Chester was the newest member of a large animal contingent, and clearly he was pissed off about something. But what? Rescued from a kill shelter, he now had a comfortable home, a lot of love and attention, and two squares a day. I gave Dawn a little background on the rest of the pack — two other cats and seven dogs — and then she turned to Chester. After a few minutes of silence, she came back to me and said something that to this day still amazes me: “There was an eighth dog…”

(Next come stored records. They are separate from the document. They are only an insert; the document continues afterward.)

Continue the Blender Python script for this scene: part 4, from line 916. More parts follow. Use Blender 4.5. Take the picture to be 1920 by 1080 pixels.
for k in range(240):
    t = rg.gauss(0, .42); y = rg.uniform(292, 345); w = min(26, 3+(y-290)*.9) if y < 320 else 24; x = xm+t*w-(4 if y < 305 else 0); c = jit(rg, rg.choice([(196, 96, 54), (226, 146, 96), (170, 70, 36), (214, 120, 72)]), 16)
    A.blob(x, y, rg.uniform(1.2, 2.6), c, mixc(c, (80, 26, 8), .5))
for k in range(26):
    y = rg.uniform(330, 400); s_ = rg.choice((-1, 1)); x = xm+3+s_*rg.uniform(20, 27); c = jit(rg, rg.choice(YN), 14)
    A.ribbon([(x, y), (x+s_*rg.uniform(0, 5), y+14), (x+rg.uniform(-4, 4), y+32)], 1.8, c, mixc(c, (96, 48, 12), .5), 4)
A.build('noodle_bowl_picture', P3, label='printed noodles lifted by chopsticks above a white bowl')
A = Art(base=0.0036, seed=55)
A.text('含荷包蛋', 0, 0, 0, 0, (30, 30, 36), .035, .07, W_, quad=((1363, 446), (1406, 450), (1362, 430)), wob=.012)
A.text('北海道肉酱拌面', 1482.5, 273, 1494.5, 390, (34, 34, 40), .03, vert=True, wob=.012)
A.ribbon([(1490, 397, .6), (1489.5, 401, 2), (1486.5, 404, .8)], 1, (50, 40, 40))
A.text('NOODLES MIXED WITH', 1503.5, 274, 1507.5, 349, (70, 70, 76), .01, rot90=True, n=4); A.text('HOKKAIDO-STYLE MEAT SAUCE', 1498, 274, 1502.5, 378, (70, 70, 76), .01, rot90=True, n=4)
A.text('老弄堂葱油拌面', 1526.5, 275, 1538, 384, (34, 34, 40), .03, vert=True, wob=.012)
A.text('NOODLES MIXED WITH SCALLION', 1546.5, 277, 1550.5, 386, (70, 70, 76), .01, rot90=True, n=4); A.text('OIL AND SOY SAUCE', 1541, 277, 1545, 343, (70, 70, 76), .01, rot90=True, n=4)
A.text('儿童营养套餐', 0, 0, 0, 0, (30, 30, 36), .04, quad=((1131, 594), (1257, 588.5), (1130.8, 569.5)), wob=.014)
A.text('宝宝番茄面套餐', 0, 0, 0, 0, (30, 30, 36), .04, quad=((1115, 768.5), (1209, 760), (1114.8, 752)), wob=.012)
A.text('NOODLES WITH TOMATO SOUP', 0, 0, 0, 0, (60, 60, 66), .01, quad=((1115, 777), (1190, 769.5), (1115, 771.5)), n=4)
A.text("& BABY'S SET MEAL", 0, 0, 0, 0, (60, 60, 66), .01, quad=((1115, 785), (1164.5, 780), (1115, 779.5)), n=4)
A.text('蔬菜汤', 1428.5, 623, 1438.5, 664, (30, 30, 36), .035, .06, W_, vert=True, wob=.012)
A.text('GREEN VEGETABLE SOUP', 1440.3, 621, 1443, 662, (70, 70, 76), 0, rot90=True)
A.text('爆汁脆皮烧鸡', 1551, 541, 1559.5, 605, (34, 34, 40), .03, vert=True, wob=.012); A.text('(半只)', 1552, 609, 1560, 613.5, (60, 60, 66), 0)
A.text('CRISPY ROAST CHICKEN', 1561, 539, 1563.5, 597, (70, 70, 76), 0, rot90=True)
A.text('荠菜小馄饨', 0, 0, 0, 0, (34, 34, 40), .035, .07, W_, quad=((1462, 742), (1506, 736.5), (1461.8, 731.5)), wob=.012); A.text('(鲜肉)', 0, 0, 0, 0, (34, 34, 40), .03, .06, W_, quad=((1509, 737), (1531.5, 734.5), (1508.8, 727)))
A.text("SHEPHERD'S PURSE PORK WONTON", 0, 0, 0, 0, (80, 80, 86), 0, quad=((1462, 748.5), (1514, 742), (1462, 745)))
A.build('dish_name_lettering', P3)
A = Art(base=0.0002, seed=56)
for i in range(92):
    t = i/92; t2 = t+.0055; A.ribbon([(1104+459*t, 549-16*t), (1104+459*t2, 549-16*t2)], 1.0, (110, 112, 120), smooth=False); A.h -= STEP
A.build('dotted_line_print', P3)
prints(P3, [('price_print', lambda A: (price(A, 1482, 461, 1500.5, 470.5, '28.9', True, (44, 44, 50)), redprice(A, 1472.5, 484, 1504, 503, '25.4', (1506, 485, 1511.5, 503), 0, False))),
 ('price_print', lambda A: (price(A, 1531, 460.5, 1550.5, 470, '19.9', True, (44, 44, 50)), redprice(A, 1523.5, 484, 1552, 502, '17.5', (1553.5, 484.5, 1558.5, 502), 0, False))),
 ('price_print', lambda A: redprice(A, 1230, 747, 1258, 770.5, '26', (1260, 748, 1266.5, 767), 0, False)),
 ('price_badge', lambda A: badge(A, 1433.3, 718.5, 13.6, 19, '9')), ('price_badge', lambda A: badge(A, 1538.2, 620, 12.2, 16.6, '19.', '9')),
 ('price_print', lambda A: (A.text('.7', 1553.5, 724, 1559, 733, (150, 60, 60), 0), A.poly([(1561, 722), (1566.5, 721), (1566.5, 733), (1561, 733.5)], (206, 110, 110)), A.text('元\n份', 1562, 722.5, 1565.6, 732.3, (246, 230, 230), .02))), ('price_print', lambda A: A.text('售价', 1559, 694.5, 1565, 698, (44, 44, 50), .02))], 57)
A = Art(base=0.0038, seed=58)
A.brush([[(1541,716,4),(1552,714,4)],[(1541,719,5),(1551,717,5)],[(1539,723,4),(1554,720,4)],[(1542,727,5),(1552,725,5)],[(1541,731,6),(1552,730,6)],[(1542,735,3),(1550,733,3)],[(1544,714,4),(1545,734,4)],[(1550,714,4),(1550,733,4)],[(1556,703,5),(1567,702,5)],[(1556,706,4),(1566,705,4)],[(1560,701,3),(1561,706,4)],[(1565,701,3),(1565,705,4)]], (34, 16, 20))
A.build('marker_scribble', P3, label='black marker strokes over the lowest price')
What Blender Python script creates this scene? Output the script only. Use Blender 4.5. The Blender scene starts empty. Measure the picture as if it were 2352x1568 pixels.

Ah-ha! I thought. Wrong! Nope, John famously has seven dogs — it even says so on his vanity plate. “Chester said there was an eighth dog," she reported. "'A big, ugly, brown dog’ that didn’t belong in the house, but was allowed in anyway.” This, she said, was what was causing him to act out and do the “territorial peeing.”
Can you get him to stop? I asked. And that’s when she explained that cats aren’t as compliant as dogs.
Now, John knew I was having this session, but, being an engineer and hard-core “rationalist,” he didn’t take it seriously. Until I mentioned the eighth dog. “That’s ridiculous!” he said. “Thomas wasn’t ugly — he was handsome!”
Thomas! I had completely forgotten about him, indeed an eighth dog. I’d only met him once or twice in the brief time John had him. (We believe he was kidnapped.) And John acknowledged that while he had intended to make Thomas “an outdoor dog” (there are distinctions on his farm), he took pity on the poor old guy and let him come inside.
I’m sad to report that Chester didn’t clean up his act. John found him another home — and for entirely different reasons, wound up having his own session with Dawn a year or so later. My lesson from that whole experience may have been the most profound of all.
Lesson #5: A love of animals can open the hearts and minds of the most intransigent cynic — even an engineer.